O jornal O Globo, no dia 7 de Abril, ainda divulgou uma lista de intelectuais que, segundo eles, “trabalharam ativamente pela implantação do regime comunista no Brasil”, ou seja, agindo como dedo-duro para os militares. Na lista havia nomes como Ferreira Goullart, Carlos Diegues, Chico Anysio, etc.

Durante a ditadura, a Rede Globo de televisão se transformou em um império, possuindo diversas emissoras, jornais e rádios pelo país. Leonel Brizola dizia que a Globo foi “o sustentáculo da ditadura”.

Brizola, eleito em 1982 governador do Rio de Janeiro, após a ditadura, também foi perseguido. Socialista e também de tradição getulista, não agradava alguns barões da imprensa, que inclusive tentaram fraudar a eleição que o levou ao Palácio Guanabara. O episódio ficou conhecido como “Caso Proconsult”.

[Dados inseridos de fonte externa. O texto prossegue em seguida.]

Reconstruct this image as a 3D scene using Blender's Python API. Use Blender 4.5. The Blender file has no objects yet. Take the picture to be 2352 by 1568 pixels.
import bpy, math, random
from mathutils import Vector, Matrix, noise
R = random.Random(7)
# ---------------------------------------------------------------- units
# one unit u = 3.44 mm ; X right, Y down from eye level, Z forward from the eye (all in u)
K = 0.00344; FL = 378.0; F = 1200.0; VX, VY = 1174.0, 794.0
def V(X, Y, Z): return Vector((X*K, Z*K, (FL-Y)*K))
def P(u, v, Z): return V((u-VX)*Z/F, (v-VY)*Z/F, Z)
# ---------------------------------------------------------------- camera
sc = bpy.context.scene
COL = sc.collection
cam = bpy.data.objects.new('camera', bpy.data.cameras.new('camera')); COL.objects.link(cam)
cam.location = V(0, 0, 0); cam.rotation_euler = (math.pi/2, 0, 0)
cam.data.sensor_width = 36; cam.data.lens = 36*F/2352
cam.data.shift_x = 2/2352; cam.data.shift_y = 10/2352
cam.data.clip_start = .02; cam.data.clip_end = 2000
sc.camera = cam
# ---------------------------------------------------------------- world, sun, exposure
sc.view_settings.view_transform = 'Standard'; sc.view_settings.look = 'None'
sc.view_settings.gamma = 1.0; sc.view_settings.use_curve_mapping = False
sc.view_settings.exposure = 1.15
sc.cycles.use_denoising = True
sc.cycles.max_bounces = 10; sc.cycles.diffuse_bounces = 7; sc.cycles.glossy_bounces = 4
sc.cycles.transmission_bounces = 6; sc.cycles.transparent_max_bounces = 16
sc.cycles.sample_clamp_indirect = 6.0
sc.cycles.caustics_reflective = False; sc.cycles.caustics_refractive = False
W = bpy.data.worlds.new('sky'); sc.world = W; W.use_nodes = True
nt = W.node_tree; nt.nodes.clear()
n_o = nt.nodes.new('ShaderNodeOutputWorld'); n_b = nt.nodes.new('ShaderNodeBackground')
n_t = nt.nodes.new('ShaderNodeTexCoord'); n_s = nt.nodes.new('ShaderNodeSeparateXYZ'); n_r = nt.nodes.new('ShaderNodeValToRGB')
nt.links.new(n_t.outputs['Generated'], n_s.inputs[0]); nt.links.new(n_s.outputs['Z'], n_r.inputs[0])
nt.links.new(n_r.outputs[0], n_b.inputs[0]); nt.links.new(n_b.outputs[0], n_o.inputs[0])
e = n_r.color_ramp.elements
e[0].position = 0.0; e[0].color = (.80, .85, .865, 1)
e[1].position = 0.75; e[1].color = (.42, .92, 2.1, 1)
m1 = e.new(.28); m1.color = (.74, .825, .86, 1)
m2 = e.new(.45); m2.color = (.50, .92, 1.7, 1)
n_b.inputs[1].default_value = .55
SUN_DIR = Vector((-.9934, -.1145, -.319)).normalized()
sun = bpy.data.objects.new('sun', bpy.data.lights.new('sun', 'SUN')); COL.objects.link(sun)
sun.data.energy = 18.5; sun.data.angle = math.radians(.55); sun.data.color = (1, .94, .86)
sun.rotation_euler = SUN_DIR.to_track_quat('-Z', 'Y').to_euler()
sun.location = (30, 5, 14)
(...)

Esses são apenas alguns exemplos de que a imprensa e o jornalismo nem sempre andaram de mãos dadas com a democracia. Portanto, é preciso defender uma política diferente para os meios de comunicação no Brasil. Atualmente eles estão concentrados nas mãos de poucas poderosas famílias, agindo muitas vezes como um partido político, assassinando reputações e trabalhando para consolidação de um pensamento único.